Speaking of lynching which is the arbitrary exceution of black people in America especially in the South where slavers treated other humans like property, was only this week outlawed by President Joe Biden ! Staggeringly, it was not criminal to lynch people. There was no statute to that effect. But I digress. The point I make here is that Balck people have come a long way anyway to get there where they are even winning Oscars.
It does mot help that some critics of the Black Lives Matter movement have held up black-on-black violence as a counter argument. As if to say, why should black lives matter in the first place if they do not apparently matter to black people themselves. No, the Oscars gaffe cannot be swept under the carpert. It is out there and it has beclouded a lot of things and split the black community. Some people feel that it was “beautiful”. Tiffany Haddish, a comedian herself ironically, said as much. What do comedians do by the way ?

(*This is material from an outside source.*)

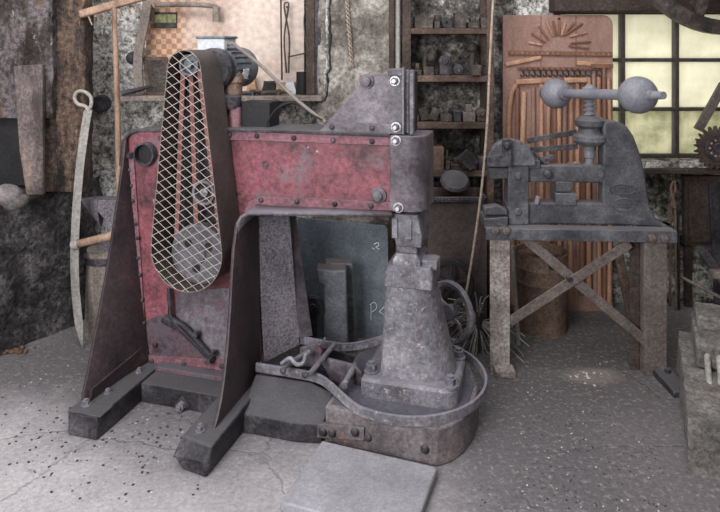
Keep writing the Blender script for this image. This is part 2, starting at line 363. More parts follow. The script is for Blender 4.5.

A gangster or human moment ?
No, violence is not the preserve of the black community in America. We live with it here in Africa as war upon war ravage our continent. We have leaders who think nothing of wasting black lives in the same manner colonial regimes did. They even go beyond what the colonialists did in some cases.
Madzibaba VeShanduko was badly beaten for his political affiliation. It is standard practice. Yes as I have alreay stated, the moment was as gangster as it was human. But gangster to what end ?
A diversion
Now instead of the world focusing on the Venus and Serena Williams story for which he won the Best Oscar playing Richard Williams, an inspirational black story, the focus is on Will Smith smacking Chris Rock.
People singing Will Smith’s praise may probably not realise how that moment obscured everything positive that should have been spotlighted that night. It should have been a celebration of Black culture.
The Oscar night was produced by Will Packer, a black man, for the first time. Will Smith did go on to win his first Oscar for playing the role of the late father of the Williams tennis sisters Serena and Venus. Soul music purveyor Questlove won an Oscar for his documentary ‘Summer of Soul’, a celebration of music of black origin.Questlove’s documentary is about the 1969 Harlem Cultural Festival. The live recordings from the concerts staged at what is now Marcus Garvey Park featured performances by Nina Simone, B.B. King, the 5th Dimension, the Staple Singers, and other purveyors of black music.
Parting shot
Will Smith has since apologised about the incident. He says in essence that he does not promote violence in all of its forms . He rightly acknowledged how his gaffe dimmed the light on black achievement in the Arts and sporting arena.
Imagine how the Williams sisters feel? Imagine how the Ukrainian people feel? Pop culture is very powerful. The Academy responsible for the awards will reveal its formal reaction in a few weeks’ time. Chivalry is not a bad thing. I do not know that what Will Smith did advances the notion. What I know is that it does not really advance the notion of black pride.